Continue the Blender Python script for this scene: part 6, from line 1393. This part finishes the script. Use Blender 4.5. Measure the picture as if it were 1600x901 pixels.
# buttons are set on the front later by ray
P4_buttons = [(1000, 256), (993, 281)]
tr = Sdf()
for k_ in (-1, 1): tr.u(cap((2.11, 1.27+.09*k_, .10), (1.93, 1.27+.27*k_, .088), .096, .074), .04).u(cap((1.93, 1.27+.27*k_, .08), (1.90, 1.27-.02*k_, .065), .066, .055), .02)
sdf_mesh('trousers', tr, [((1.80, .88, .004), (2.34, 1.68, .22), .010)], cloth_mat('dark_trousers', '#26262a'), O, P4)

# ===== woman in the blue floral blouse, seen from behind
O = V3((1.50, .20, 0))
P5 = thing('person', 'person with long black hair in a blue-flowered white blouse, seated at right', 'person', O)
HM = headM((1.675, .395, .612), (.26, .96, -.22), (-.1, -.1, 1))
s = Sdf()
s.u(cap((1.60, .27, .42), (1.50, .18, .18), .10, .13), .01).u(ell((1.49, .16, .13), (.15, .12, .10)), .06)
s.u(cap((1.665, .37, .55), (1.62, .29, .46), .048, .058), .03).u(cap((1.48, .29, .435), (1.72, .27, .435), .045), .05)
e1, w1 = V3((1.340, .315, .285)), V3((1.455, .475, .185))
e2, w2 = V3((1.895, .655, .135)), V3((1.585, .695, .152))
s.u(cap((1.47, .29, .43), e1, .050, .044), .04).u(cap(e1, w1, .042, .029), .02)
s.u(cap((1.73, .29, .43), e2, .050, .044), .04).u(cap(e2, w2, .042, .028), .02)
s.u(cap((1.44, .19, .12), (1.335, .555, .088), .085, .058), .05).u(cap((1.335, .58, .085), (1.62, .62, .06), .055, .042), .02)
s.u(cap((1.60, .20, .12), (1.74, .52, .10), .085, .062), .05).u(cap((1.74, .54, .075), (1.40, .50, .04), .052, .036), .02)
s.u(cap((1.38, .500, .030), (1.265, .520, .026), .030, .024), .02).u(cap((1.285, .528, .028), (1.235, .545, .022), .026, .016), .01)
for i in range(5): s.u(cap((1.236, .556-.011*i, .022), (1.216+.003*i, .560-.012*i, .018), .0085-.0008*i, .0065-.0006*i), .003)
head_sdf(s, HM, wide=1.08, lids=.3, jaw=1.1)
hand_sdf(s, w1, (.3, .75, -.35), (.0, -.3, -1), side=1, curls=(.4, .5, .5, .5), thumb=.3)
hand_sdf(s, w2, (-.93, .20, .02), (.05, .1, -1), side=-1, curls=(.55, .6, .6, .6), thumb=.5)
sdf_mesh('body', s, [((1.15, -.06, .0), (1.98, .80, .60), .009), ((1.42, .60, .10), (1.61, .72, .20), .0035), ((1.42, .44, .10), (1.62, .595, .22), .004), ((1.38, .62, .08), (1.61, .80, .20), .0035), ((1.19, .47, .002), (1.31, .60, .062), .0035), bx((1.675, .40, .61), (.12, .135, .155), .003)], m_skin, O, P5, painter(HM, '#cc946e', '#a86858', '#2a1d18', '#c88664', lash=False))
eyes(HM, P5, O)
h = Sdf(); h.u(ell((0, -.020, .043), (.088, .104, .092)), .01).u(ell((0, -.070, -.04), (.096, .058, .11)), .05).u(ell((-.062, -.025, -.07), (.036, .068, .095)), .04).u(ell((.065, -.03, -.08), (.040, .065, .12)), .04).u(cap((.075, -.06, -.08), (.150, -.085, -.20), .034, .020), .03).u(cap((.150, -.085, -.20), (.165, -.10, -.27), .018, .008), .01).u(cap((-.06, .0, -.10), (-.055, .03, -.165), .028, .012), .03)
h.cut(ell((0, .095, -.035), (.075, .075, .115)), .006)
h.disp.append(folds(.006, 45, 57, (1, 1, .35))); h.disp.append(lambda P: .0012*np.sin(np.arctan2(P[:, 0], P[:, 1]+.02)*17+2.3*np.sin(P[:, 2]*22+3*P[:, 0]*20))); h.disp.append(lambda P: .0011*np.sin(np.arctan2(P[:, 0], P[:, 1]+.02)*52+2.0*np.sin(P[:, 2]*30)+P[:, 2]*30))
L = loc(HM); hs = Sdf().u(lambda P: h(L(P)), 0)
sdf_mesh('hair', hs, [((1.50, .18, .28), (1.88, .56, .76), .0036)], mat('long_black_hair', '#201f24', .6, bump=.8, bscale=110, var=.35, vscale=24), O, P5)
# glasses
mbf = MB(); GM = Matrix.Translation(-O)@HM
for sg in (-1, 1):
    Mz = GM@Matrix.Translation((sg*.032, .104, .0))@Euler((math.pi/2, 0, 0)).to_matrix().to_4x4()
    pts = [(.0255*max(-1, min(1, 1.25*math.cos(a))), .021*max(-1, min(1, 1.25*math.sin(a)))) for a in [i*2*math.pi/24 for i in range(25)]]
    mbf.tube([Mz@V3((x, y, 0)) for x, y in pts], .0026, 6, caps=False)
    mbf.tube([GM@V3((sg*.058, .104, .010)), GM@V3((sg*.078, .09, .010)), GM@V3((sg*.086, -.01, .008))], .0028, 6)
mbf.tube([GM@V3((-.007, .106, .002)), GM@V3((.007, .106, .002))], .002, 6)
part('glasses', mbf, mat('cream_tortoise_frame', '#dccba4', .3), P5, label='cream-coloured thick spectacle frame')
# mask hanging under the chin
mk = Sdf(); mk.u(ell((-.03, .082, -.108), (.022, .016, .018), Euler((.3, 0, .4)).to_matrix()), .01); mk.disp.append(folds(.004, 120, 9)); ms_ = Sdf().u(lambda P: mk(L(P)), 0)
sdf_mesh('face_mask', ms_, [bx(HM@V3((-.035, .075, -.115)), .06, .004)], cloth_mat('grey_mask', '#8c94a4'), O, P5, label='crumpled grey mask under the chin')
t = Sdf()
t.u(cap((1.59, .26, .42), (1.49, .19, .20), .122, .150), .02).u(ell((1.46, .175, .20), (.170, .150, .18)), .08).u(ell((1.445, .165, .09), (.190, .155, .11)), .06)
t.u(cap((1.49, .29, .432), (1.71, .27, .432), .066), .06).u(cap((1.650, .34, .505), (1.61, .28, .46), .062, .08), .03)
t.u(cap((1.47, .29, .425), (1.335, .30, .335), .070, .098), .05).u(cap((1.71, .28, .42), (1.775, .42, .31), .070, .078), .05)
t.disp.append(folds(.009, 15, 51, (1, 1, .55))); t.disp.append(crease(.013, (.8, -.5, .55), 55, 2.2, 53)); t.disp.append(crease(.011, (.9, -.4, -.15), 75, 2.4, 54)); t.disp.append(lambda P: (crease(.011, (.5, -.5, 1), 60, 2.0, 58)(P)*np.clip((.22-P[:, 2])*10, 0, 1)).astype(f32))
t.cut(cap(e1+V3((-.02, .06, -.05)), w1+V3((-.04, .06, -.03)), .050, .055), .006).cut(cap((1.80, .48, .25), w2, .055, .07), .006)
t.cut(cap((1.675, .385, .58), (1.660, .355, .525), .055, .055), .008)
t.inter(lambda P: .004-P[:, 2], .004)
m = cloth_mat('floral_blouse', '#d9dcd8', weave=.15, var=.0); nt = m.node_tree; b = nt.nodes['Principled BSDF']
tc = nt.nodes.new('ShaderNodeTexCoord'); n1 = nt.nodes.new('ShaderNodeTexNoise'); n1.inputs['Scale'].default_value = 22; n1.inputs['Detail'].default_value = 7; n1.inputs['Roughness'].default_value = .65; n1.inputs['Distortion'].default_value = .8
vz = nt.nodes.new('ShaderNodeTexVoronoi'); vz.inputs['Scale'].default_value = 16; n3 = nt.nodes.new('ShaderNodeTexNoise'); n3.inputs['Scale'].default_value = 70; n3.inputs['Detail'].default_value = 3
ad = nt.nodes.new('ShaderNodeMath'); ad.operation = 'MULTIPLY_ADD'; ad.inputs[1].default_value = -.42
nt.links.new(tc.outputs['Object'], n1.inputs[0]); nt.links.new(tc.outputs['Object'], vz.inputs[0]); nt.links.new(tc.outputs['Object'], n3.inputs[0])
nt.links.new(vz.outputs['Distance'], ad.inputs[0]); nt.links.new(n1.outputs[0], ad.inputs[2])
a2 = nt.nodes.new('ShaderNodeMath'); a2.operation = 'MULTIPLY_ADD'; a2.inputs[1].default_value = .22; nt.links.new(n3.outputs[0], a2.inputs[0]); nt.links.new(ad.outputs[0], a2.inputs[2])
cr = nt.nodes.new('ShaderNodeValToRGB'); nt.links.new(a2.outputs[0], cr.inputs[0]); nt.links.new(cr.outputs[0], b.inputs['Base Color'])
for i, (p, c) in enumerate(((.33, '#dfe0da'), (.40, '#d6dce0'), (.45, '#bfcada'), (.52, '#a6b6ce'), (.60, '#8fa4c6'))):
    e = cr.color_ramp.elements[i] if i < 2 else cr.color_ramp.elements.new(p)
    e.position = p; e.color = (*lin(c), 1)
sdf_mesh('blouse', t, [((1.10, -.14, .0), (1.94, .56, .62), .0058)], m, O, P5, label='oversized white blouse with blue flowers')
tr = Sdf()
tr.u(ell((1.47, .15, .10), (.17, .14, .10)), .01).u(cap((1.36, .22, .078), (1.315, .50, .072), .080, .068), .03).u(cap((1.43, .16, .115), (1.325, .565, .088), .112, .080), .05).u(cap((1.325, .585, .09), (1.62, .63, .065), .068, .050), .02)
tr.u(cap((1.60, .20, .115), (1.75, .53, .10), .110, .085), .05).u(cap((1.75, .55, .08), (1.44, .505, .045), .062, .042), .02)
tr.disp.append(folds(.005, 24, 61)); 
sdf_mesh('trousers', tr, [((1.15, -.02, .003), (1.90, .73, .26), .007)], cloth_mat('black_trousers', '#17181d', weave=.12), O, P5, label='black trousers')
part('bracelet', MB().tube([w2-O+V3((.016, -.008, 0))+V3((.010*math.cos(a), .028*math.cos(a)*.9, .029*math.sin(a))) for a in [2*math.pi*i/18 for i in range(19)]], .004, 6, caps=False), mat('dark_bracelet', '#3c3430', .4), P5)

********

Scan the material above for the string "from" and report each line where you find it.

RESULT OF THIS EXERCISE:
Continue the Blender Python script for this scene: part 6, from line 1393. This part finishes the script. Use Blender 4.5. Measure the picture as if it were 1600x901 pixels.
# ===== woman in the blue floral blouse, seen from behind